The giant-impact hypothesis proposes a particularly popular theory on exactly how our moon came to be. Way back when the Earth was first forming, back when the protoplanetary disk was chaotically causing chunks of rock and metal to collide into each other, a nearby object slammed into the early stages of what is now our planet. This object was another planetesimal about the size of Mars – it’s now remembered as Theia. When this Mars-sized protoplanet collided with the early-Earth, it caused a fantastic explosion 100 million times larger than that which was triggered by the asteroid that wiped out the dinosaurs – according to NASA. And, this incredible event sent countless particles off of early-Earth into space. Over time – as in, over millions of years – these particles were bound together by gravity to eventually form the moon. Among many other things, it explains why the moon is light in comparison to Earth – it was formed from the remnants of crust rather than the core. It also explains why the compositions of Earth and the moon are so similar – because they were part of the same collision.

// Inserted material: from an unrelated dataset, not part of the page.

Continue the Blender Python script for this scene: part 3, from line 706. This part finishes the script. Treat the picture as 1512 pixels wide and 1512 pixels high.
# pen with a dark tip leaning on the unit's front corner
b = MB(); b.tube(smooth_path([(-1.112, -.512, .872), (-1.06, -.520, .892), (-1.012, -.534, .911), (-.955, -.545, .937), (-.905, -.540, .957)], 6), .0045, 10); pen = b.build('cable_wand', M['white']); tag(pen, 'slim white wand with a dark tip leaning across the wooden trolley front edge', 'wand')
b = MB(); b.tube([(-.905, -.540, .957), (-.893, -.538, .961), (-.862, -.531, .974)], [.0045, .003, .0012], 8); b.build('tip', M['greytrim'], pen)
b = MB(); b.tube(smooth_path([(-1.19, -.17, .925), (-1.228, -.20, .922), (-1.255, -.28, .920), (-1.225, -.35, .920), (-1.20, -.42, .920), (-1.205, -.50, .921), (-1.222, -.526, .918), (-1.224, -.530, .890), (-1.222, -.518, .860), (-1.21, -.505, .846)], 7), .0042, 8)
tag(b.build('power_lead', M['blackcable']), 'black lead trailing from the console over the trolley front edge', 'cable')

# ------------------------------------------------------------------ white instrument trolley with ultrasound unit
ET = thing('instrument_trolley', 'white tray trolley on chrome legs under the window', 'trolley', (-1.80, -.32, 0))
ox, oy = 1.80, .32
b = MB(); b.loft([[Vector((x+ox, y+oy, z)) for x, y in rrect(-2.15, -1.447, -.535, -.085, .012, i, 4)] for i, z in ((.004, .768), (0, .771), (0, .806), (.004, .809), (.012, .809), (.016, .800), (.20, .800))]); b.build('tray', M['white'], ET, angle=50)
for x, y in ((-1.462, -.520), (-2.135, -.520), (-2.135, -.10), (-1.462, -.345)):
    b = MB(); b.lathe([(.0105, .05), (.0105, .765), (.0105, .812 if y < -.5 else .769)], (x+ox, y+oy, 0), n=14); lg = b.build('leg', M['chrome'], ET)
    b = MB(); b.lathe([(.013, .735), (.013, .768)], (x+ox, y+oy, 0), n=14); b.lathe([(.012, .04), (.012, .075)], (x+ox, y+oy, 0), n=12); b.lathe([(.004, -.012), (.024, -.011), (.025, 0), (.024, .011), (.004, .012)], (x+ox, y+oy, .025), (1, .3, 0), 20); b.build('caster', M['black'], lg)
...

So, Earth’s singular moon is mostly down to our planet’s interesting and unique Solar System location. The outer planets – especially Jupiter – were able to grow to an incredible size due to the decreased density of dust and rock. Ultimately, they became so massive that they could exert their own gravitational force on passing objects. Meanwhile, the terrestrial planets are either far too small (the result of constant collisions), or far too close to the sun to generate a significant gravitational pull. The Earth was able to collect our only moon essentially because one massive collision threw large amounts of loose material into space, near our orbit.

Ultimately, the moon is made the way it is, and located where it is, thanks to a single (but momentous) chance event. If Theia had missed us, we’d in all likelihood have no moon to speak of. But, instead, Theia hit us, and we were able to attract the remnants of the crash. Observing the moon often feels a fairly peaceful pursuit, but its creation was anything but.